**Task instructions**
Output the material beneath exactly, leaving nothing out.

**Material**
⟨

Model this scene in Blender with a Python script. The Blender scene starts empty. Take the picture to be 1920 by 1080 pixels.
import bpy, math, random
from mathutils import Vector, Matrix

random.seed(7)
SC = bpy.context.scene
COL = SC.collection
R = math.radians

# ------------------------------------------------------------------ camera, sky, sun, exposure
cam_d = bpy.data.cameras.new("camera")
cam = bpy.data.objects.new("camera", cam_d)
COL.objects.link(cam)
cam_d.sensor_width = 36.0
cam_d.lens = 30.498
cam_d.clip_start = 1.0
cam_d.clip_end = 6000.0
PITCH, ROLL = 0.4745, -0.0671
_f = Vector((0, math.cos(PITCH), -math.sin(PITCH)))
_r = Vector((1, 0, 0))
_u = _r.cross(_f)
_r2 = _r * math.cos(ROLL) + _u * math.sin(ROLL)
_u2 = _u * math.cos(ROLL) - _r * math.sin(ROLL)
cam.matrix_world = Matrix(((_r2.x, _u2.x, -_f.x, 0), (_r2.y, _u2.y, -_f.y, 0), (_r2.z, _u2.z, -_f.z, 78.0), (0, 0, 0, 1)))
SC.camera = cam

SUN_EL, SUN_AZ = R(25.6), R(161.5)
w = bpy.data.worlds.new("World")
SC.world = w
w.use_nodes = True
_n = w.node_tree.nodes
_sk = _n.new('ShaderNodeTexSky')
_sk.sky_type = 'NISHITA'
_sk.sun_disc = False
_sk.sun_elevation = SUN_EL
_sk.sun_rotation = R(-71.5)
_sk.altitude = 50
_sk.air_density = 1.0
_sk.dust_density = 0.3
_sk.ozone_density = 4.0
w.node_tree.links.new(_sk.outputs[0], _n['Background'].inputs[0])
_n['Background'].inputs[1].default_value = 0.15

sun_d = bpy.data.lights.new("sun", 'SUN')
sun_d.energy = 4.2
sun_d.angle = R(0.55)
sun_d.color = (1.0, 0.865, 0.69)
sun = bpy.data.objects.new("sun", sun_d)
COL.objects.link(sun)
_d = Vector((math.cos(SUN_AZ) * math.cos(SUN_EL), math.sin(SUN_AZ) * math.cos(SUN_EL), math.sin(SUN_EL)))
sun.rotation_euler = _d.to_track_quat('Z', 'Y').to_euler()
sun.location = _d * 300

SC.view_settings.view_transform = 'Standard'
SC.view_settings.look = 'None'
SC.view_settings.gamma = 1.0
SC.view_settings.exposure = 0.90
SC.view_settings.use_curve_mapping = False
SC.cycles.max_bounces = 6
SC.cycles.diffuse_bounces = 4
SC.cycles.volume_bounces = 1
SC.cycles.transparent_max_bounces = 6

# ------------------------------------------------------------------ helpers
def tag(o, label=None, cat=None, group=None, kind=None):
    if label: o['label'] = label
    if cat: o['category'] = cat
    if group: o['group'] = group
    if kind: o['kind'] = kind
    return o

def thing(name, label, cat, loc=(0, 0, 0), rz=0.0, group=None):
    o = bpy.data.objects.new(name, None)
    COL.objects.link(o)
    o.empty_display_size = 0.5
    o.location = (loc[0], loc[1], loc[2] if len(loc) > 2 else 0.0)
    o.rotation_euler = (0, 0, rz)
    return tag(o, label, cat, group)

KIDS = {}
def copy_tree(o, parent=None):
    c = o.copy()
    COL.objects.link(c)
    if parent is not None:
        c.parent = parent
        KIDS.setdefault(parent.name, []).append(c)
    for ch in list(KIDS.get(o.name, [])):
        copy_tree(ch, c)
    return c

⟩

**Response to this exercise**
Model this scene in Blender with a Python script. The Blender scene starts empty. Take the picture to be 1920 by 1080 pixels.
import bpy, math, random
from mathutils import Vector, Matrix

random.seed(7)
SC = bpy.context.scene
COL = SC.collection
R = math.radians

# ------------------------------------------------------------------ camera, sky, sun, exposure
cam_d = bpy.data.cameras.new("camera")
cam = bpy.data.objects.new("camera", cam_d)
COL.objects.link(cam)
cam_d.sensor_width = 36.0
cam_d.lens = 30.498
cam_d.clip_start = 1.0
cam_d.clip_end = 6000.0
PITCH, ROLL = 0.4745, -0.0671
_f = Vector((0, math.cos(PITCH), -math.sin(PITCH)))
_r = Vector((1, 0, 0))
_u = _r.cross(_f)
_r2 = _r * math.cos(ROLL) + _u * math.sin(ROLL)
_u2 = _u * math.cos(ROLL) - _r * math.sin(ROLL)
cam.matrix_world = Matrix(((_r2.x, _u2.x, -_f.x, 0), (_r2.y, _u2.y, -_f.y, 0), (_r2.z, _u2.z, -_f.z, 78.0), (0, 0, 0, 1)))
SC.camera = cam

SUN_EL, SUN_AZ = R(25.6), R(161.5)
w = bpy.data.worlds.new("World")
SC.world = w
w.use_nodes = True
_n = w.node_tree.nodes
_sk = _n.new('ShaderNodeTexSky')
_sk.sky_type = 'NISHITA'
_sk.sun_disc = False
_sk.sun_elevation = SUN_EL
_sk.sun_rotation = R(-71.5)
_sk.altitude = 50
_sk.air_density = 1.0
_sk.dust_density = 0.3
_sk.ozone_density = 4.0
w.node_tree.links.new(_sk.outputs[0], _n['Background'].inputs[0])
_n['Background'].inputs[1].default_value = 0.15

sun_d = bpy.data.lights.new("sun", 'SUN')
sun_d.energy = 4.2
sun_d.angle = R(0.55)
sun_d.color = (1.0, 0.865, 0.69)
sun = bpy.data.objects.new("sun", sun_d)
COL.objects.link(sun)
_d = Vector((math.cos(SUN_AZ) * math.cos(SUN_EL), math.sin(SUN_AZ) * math.cos(SUN_EL), math.sin(SUN_EL)))
sun.rotation_euler = _d.to_track_quat('Z', 'Y').to_euler()
sun.location = _d * 300

SC.view_settings.view_transform = 'Standard'
SC.view_settings.look = 'None'
SC.view_settings.gamma = 1.0
SC.view_settings.exposure = 0.90
SC.view_settings.use_curve_mapping = False
SC.cycles.max_bounces = 6
SC.cycles.diffuse_bounces = 4
SC.cycles.volume_bounces = 1
SC.cycles.transparent_max_bounces = 6

# ------------------------------------------------------------------ helpers
def tag(o, label=None, cat=None, group=None, kind=None):
    if label: o['label'] = label
    if cat: o['category'] = cat
    if group: o['group'] = group
    if kind: o['kind'] = kind
    return o

def thing(name, label, cat, loc=(0, 0, 0), rz=0.0, group=None):
    o = bpy.data.objects.new(name, None)
    COL.objects.link(o)
    o.empty_display_size = 0.5
    o.location = (loc[0], loc[1], loc[2] if len(loc) > 2 else 0.0)
    o.rotation_euler = (0, 0, rz)
    return tag(o, label, cat, group)

KIDS = {}
def copy_tree(o, parent=None):
    c = o.copy()
    COL.objects.link(c)
    if parent is not None:
        c.parent = parent
        KIDS.setdefault(parent.name, []).append(c)
    for ch in list(KIDS.get(o.name, [])):
        copy_tree(ch, c)
    return c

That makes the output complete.